Good Leadership (It might not be what you think)

Good thinking on any given issue, for some reason, is always counter-intuitive. This is some good thinking on leadership by Dee Hock, leadership guru.

PhD in Leadership, Short Course:
Make a careful list of all things done to you that you abhorred. Don't do them to others, ever. Make another list of things done for you that you loved. Do them for others, always.

Associates:
Hire and promote first on the basis of integrity; second, motivation; third, capacity; fourth, understanding; fifth, knowledge; and last and least, experience.

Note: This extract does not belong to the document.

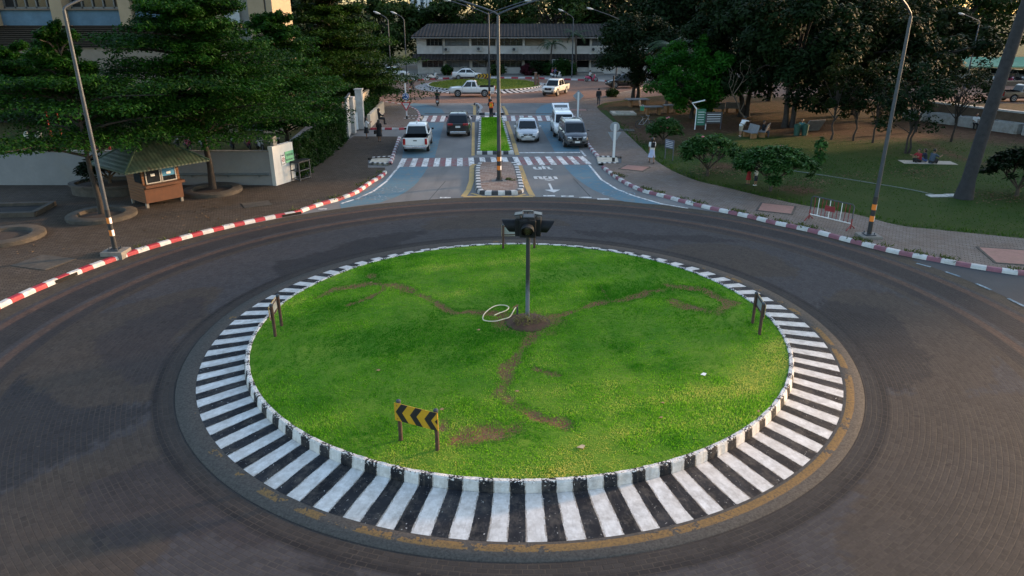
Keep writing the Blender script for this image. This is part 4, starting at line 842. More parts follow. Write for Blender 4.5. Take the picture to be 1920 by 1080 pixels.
a.tube([(-1., 0, 2.3), (1., 0, 2.3)], .05, 6); a.tube([(-1., 0, 1.3), (1., 0, 1.3)], .05, 6); a.build('frame', FRAMEW, nb_); a = MB(); a.box((0, .03, 1.8), (1.9, .03, .9)); a.build('board', M('dark green notice', (.03, .07, .05), .6), nb_)
# left building beyond the white wall
LB = thing('left_building', 'big left building with pale blue panels between cream columns over brown louvres', 'building', (0, 60, 0)); lx = lambda px: (px - 960) * DEP(60, 8); ZL = lambda y: Zat((0, 60), y)
cols = [lx(125) + k * 5.3 for k in range(-5, 3)]
for k, x_ in enumerate(cols): c = MB(); wbox(c, x_ - .48, x_ + .48, ZL(48), 14, -.9, .3); c.build('column', CREAM, LB, bevel=.03)
for k in range(len(cols) - 1):
    x0, x1 = cols[k] + .48, cols[k + 1] - .48; p = MB(); wbox(p, x0, x1, ZL(47.5), ZL(16), -.3, -.1); p.build('panel', PBLUE, LB)
    f = MB(); z0, z1 = ZL(16), 11.4
    for q in np.linspace(x0 + .04, x1 - .04, 6): wbox(f, q - .05, q + .05, z0, z1, .3, .42)
    wbox(f, x0, x1, z0, z0 + .12, .3, .42); fr = f.build('window', FRAMED, LB); g = MB(); wbox(g, x0, x1, z0, z1, .44, .46); g.build('pane', GLASSD, fr)
    sl = MB(); wbox(sl, x0 + .002, x1 - .002, z0 - .12, z0 - .002, -.5, .28); sl.build('sill', M('brown sill', (.13, .1, .08), .8), LB)
XA, XB = cols[0] - .5, lx(402); w = MB(); wbox(w, XA, XB, 11.4, 15, -.1, 12); wbox(w, XA, XB, 3.1, ZL(89), -.1, .3); wbox(w, XA, XB, 0, 15, 11.5, 12.2); w.build('wall', M('dim grey beige wall', (.2, .165, .13), .85, var=.2, dirt=.4, scale=.5), LB)
lv = MB()
for z in np.arange(ZL(88.5), ZL(48), .16): lv.box(((XA + XB) / 2, -.15, z), (XB - XA, .24, .05))
lv.build('louvre', SLAT, LB); bk = MB(); wbox(bk, XA, XB, ZL(89), ZL(47.6), .05, .2); wbox(bk, XA, XB, 0, 3.1, 3, 3.2); bk.build('dark_recess', DARKIN, LB)
tw = thing('stair_tower', 'cream stair tower at the right end of the left building, its side warmly lit', 'building', (0, 58, 0)); tz = lambda y: Zat((0, 58), y); tx = lambda px: (px - 960) * DEP(58, 8.5)
w = MB(); wbox(w, tx(402), tx(420), 0, 15, -.4, 4); wbox(w, tx(475), tx(505), 0, 15, -.9, 4); wbox(w, tx(508.5), tx(519.5), 0, 15, -.9, 4); wbox(w, tx(505), tx(508.5), 0, 15, -.5, 4); w.build('wall', CREAM, tw)
w = MB(); wbox(w, tx(450), tx(475) - .003, 0, 15, .2, 4); wbox(w, tx(420) + .003, tx(450), 0, tz(54), .6, 4); wbox(w, tx(420) + .003, tx(450), 11, 15, .6, 4); w.build('grey_wall', GREYW, tw)
w = MB(); wbox(w, tx(420) + .004, tx(450) - .002, tz(42.5), tz(14.5), .0, .25); w.build('balcony_panel', M('pale panel', (.4, .42, .44), .8, var=.15), tw)
w = MB(); wbox(w, tx(420) + .004, tx(450) - .002, tz(14), 11, 2.2, 2.3); w.build('recess', M('brown recess', (.1, .06, .035), .85), tw)
w = MB()
for z in np.arange(tz(55), tz(43), .13): w.box(((tx(420) + tx(450)) / 2, .2, z), (tx(450) - tx(420) - .02, .2, .06))
w.build('louvre', SLATL, tw)
d = MB(); wbox(d, tx(457), tx(460), tz(62), tz(39), .05, .2); wbox(d, tx(472), tx(475) - .004, tz(62), tz(39), .05, .2); wbox(d, tx(460), tx(472), tz(42), tz(39), .05, .2); fr = d.build('door', M('blue grey frame', (.14, .19, .23), .7), tw); d = MB(); wbox(d, tx(460), tx(472), tz(62), tz(42), .12, .18); d.build('door_leaf', M('dark brown door', (.04, .022, .015), .6), fr)
p = MB(); p.tube([(tx(506.7), -.7, 0), (tx(506.7), -.7, 15)], .07, 6); p.build('drain_pipe', FRAMED, tw)
for px, wd, hgt, lb in ((783, 11, 70, 'pale distant tower block seen between the trees at top'), (801, 8, 52, 'second, bluish distant tower block right of the pale one')):
    t = thing('distant_tower', lb, 'building', ((px - 960) / FPX * 560, 600, 0)); w = MB(); wbox(w, -wd / 2, wd / 2, 0, hgt, 0, 9); w.build('wall', M('hazy white wall', (.5, .53, .58), .8, var=.1), t); g = MB()
    for k in range(3): wbox(g, -wd / 2 + .8 + k * wd / 3, -wd / 2 + 1.9 + k * wd / 3, 2, hgt - 3, -.1, -.002)
    g.build('window', M('hazy blue glass', (.16, .22, .29), .3), t)
# carport
cp = thing('carport', 'long green roofed carport at the far right', 'carport', (0, 100, 0)); r = MB(); x0, x1 = 47, 92; r.add([(x0, -1.2, 2.2), (x1, -1.2, 2.2), (x1, 7, 2.95), (x0, 7, 2.95), (x0, -1.2, 2.08), (x1, -1.2, 2.08), (x1, 7, 2.83), (x0, 7, 2.83)], [(0, 1, 2, 3), (7, 6, 5, 4), (4, 5, 1, 0), (5, 6, 2, 1), (6, 7, 3, 2), (7, 4, 0, 3)]); r.build('roof', M('green roof sheet', (.10, .30, .17), .6, var=.15, dirt=.3, scale=1), cp)
for x_ in range(48, 92, 6):
    for y_ in (-.8, 6.5): c = MB(); c.tube([(x_, y_, 0), (x_, y_, 2.15 + (y_ > 0) * .7)], .07, 8); c.build('post', STEEL, cp)
lw = thing('low_wall', 'low brown wall along the road below the parked motorbikes', 'wall', (0, 95.5, 0)); w = MB(); wbox(w, 44, 92, 0, .55, 0, .25); w.build('wall', M('brown wall', (.12, .085, .06), .85, var=.3, dirt=.4), lw); w = MB(); wbox(w, 44, 92, .55, .66, -.03, .28); w.build('coping', M('pale brown coping', (.3, .23, .17), .8), lw)

# ------------------------------------------------------------------ walls, fence, gate, planters on the left
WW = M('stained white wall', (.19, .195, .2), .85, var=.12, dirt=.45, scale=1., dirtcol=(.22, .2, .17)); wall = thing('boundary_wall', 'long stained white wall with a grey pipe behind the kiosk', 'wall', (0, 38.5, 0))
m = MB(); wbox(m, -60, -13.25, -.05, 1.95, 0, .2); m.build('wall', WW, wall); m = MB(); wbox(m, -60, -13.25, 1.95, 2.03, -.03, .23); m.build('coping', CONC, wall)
m = MB(); m.tube([(-20.5, -.12, .75), (-13.3, -.12, .75)], .06, 8)
for x_ in (-19.6, -17.6, -15.6, -13.9): m.box((x_, -.06, .66), (.06, .14, .16))
m.build('pipe', M('grey blue pipe', (.1, .12, .13), .5), wall)
p0, p1 = Vector(G(519, 352)), Vector(G(556, 340)); gd = (p1 - p0).normalized(); ga = math.atan2(gd.y, gd.x); L = (p1 - p0).length
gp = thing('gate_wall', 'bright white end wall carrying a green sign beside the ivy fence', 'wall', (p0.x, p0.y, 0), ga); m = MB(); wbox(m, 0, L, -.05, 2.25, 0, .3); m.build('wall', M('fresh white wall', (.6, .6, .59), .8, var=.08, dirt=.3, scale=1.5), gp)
m = MB(); wbox(m, .2, .5, 2.25, 2.75, .05, .25); m.build('post', GREYW, gp)
def text(name, body, size, mat, parent, Mx, extrude=.004):
    cu = bpy.data.curves.new(name, 'FONT'); cu.body = body; cu.size = size; cu.extrude = extrude; cu.align_x = 'CENTER'; cu.align_y = 'CENTER'
    o = bpy.data.objects.new(name, cu); SC.collection.objects.link(o); dg = bpy.context.evaluated_depsgraph_get(); dg.update(); me = bpy.data.meshes.new_from_object(o.evaluated_get(dg)); bpy.data.objects.remove(o); bpy.data.curves.remove(cu)
    me.transform(Mx); me.materials.clear(); me.materials.append(mat); q = bpy.data.objects.new(name, me); SC.collection.objects.link(q); q.parent = parent; return q
FACE = Matrix.Rotation(R_(90), 4, 'X')          # a plate standing upright and facing -Y
GREEN = M('pale green sign', (.19, .5, .28), .5, var=.08); INK = M('dark sign ink', (.02, .03, .06), .6)
sg = thing('wall_sign', 'pale green sign with two dark lines on the white gate wall', 'sign', (p0.x, p0.y, 0), ga); m = MB(); m.box((L * .77, -.03, 1.5), (L * .42, .03, .62)); m.build('board', GREEN, sg)
text('lettering', 'จุดจอด', .2, INK, sg, Matrix.Translation((L * .77, -.05, 1.62)) @ FACE); text('lettering', 'หมายเลข 2', .16, INK, sg, Matrix.Translation((L * .77, -.05, 1.36)) @ FACE)
sg = thing('wall_notice', 'small white notice with a red ring, left of the green sign on the gate wall', 'sign', (p0.x, p0.y, 0), ga); m = MB(); m.box((L * .45, -.02, 1.42), (.3, .02, .62)); m.build('board', WHITE, sg); m = MB()
for k in range(20): a, b_ = R_(k * 18), R_(k * 18 + 18); m.add([(L * .45 + r_ * math.cos(q), -.036, 1.42 + r_ * math.sin(q)) for r_, q in ((.12, a), (.12, b_), (.085, b_), (.085, a))], [(0, 1, 2, 3)])
m.box((L * .45, -.034, 1.42), (.03, .01, .2), M=Matrix.Rotation(R_(45), 4, 'Y')); m.build('red_ring', KRED, sg); m = MB(); m.box((L * .45, -.033, 1.66), (.22, .008, .05)); m.box((L * .45, -.033, 1.18), (.22, .008, .05)); m.build('ink_bar', INK, sg)
cg = thing('metal_cage', 'grey metal cabinet frame standing on the pavement edge beside the green sign', 'cage', (*G(566, 340), .1), ga); m = MB()
for x_ in (-.5, .45):
    for y_ in (-.3, .3): m.box((x_, y_, .55), (.06, .06, 1.1))
for z in (.12, .6, 1.07):
    for y_ in (-.3, .3): m.box((-.02, y_, z), (.9, .05, .05))
    for x_ in (-.5, .45): m.box((x_, 0, z), (.05, .56, .05))
m.build('frame', STEEL, cg); m = MB(); m.box((-.02, 0, 1.12), (1.05, .74, .04)); m.build('top', DKSTEEL, cg)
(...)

Without integrity, motivation is dangerous; without motivation, capacity is impotent; without capacity, understanding is limited; without understanding, knowledge is meaningless; without knowledge, experience is blind. Experience is easy to provide and quickly put to good use by people with all the other qualities.

Employing Yourself:
Never hire or promote in your own image. It is foolish to replicate your strength. It is idiotic to replicate your weakness. It is essential to employ, trust, and reward those whose perspective,
ability, and judgment are radically different from yours. It is also rare, for it requires uncommon humility, tolerance, and wisdom.

Compensation:
Money motivates neither the best people, nor the best in people. It can move the body and influence the mind, but it cannot touch the heart or move the spirit; that is reserved for belief,
principle, and morality. As Napoleon observed, "No amount of money will induce someone to lay down their life, but they will gladly do so for a bit of yellow ribbon."

Form and Substance:
Substance is enduring, form is ephemeral. Failure to distinguish clearly between the two is ruinous. Success follows those adept at preserving the substance of the past by clothing it in the forms of the future. Preserve substance; modify form; know the difference. The closest thing to a law of nature in business is that form has an affinity for expense, while substance has an affinity for income.

Creativity:
The problem is never how to get new, innovative thoughts into your mind, but how to get old ones out. Every mind is a room packed with archaic furniture. You must get the old furniture of what you know, think, and believe out before anything new can get in. Make an empty space
in any corner of your mind, and creativity will instantly fill it.

Leadership:
Here is the very heart and soul of the matter. If you look to lead, invest at least 40% of your time managing yourself -- your ethics, character, principles, purpose, motivation, and conduct. Invest at least 30% managing those with authority over you, and 15% managing your
peers. Use the remainder to induce those you "work for" to understand and practice the theory. I use the terms "work for" advisedly, for if you don't understand that you should be working for your mislabeled "subordinates," you haven't understood anything. Lead yourself, lead your superiors, lead your peers, and free your people to do the same. All else is trivia.